Is precedent always opposed to Originalism? Are there certain cases or issues when precedent is helpful or imperative? Professor John McGinnis posits that the Originalist should have a couple of simple, clear rules regarding the use of precedent. Professor McGinnis explains that while precedent is sometimes necessary, those situations ought to be an exception to Originalist interpretation and not the default rule. https://youtube.com/watch?v=Lxyz8_sJUZk

Transcript

Precedent poses an enormous practical issue for originalism. The reason is that the supreme court reporters are full of precedents that may well not be consistent with originalism. So one rule would be this, that we should not revisit a precedent when there's substantial evidence that had the supreme court had not decided that precedent, we'd have a constitutional amendment to implement it. That's sort of the simplest rule. Let's take a famous case called the Legal Tender Cases.

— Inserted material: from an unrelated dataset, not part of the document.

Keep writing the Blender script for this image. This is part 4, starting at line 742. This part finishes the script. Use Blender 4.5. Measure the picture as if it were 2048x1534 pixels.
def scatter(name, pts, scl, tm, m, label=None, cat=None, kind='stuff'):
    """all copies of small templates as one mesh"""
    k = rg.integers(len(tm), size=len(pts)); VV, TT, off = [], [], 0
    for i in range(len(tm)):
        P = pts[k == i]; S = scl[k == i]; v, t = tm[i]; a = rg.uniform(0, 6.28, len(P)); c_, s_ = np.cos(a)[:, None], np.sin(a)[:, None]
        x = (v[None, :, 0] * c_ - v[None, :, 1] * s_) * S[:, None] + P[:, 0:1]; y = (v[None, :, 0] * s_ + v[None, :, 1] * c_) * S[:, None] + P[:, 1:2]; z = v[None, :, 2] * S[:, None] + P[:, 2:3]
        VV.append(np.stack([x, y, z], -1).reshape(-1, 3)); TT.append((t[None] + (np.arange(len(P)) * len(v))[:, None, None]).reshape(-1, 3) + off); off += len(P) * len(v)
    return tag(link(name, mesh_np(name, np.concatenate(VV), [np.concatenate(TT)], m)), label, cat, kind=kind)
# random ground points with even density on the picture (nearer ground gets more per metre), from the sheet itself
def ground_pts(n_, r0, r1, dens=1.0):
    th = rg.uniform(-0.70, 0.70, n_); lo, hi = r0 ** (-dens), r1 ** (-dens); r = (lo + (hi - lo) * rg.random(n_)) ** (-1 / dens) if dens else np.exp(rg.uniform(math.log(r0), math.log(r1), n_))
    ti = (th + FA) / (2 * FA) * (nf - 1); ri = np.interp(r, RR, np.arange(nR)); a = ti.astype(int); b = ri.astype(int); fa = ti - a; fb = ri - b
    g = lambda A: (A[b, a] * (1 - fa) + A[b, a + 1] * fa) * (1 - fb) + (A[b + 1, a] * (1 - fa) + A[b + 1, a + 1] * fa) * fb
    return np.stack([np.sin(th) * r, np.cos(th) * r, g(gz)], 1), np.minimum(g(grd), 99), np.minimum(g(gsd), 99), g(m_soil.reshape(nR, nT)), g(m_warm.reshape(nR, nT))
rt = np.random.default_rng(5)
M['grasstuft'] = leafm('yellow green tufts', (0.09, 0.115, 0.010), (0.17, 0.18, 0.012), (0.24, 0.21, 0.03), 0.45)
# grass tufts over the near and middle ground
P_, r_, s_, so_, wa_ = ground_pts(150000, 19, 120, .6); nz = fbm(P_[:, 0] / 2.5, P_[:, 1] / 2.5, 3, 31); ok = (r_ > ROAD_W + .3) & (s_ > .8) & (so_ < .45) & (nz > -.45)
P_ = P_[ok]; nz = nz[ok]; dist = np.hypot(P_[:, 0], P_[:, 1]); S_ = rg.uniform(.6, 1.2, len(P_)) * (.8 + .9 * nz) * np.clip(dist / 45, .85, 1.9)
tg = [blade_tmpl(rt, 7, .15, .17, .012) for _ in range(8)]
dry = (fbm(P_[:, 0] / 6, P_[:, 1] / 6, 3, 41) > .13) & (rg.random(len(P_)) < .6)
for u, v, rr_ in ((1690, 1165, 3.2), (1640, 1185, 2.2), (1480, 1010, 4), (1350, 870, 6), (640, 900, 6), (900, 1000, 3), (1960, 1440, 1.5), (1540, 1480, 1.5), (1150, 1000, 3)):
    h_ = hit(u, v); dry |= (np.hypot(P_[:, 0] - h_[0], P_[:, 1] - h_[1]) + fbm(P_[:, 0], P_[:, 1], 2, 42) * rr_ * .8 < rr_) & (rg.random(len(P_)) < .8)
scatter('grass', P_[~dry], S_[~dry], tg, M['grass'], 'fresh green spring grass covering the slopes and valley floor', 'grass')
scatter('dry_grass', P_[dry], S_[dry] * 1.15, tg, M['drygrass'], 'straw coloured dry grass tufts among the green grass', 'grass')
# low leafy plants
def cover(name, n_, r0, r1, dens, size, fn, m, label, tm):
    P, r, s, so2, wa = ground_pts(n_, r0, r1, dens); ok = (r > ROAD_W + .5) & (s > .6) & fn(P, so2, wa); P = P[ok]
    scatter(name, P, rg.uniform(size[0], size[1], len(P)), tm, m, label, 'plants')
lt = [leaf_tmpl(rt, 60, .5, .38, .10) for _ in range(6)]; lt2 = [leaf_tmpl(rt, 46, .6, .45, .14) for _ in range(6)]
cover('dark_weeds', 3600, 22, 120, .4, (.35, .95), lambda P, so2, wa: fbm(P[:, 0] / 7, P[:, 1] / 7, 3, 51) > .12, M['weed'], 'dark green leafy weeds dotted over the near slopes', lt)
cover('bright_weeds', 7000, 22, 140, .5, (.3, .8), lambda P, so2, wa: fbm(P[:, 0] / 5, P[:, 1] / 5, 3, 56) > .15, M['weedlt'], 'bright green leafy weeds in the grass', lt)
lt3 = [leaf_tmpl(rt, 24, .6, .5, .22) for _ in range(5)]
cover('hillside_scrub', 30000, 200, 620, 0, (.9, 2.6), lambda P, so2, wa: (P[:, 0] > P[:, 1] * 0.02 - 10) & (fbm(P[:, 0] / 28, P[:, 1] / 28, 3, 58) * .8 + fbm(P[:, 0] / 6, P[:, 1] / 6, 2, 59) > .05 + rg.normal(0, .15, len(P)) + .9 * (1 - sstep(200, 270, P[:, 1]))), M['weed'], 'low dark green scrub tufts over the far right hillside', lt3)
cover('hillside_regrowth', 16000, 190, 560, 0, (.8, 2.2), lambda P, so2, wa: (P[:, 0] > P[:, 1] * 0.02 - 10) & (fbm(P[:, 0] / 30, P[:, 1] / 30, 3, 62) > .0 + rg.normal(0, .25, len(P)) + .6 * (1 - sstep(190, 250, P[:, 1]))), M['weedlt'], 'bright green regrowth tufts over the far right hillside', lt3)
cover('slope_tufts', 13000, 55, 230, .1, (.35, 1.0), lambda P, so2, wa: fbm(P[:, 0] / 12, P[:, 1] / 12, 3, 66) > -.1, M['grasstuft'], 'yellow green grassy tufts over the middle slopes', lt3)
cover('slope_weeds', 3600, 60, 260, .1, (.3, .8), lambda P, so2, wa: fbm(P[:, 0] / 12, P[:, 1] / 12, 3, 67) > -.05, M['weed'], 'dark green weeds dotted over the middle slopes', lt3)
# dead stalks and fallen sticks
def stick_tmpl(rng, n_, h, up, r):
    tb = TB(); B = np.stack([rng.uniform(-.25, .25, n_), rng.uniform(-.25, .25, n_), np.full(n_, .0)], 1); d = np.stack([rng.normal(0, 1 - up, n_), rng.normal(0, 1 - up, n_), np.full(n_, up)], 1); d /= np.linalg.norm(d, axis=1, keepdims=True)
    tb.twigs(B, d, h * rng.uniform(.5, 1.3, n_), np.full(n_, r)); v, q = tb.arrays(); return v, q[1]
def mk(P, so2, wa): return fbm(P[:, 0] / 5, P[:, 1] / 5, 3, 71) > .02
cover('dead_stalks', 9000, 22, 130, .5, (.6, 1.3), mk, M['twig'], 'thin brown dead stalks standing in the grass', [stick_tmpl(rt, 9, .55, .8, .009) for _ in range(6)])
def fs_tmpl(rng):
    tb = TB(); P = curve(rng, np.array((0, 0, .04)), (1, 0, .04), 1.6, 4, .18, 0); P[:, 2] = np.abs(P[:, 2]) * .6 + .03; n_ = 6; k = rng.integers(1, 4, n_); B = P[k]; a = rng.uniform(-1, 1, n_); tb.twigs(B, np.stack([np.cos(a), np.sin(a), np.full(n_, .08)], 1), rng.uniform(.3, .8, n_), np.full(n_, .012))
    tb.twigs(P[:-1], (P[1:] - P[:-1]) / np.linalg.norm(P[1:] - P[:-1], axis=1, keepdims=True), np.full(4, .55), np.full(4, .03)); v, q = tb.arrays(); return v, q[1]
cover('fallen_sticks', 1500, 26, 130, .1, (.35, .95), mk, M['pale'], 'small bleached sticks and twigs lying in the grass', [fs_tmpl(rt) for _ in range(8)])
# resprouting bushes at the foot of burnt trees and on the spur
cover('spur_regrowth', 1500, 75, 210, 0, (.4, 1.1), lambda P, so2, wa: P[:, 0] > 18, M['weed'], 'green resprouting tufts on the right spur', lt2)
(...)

The question in the 1870s was whether or not the federal government could print bills because the constitution says the federal government can coin money. It doesn't actually give by its plain terms, the ability to print bills. It seems to me unlikely under any theory of precedent that it would be plausible to overrule those cases today and suddenly make dollar bills valueless. Another rule would be a rule that if going back to the original meaning of the constitution would create enormous costs. So one example of that might be some of the commerce clause decisions. We have a now a vast number of government agencies that are responsible only on the premise that the federal government could regulate manufacture and agriculture. As a very famous originalist suggested, to go back on those cases would be to throw the government into chaos. But note that these are exceptions to the idea that one should try to follow the originalist meaning. Too many times the court has a view that so long as the precedent is workable, it hasn't been eroded by subsequent case law, and is not obviously wrong, often not defined by originalism but defined by its consistency with the rest of the law, we should retain that precedent. If we have that view of precedent, really the constitution will get farther and farther away. That seems to me very problematic, so we should have a very few clear rules of precedent that should protect precedent where the costs are really very substantial or we would have had the rule anyway because of the passage of time.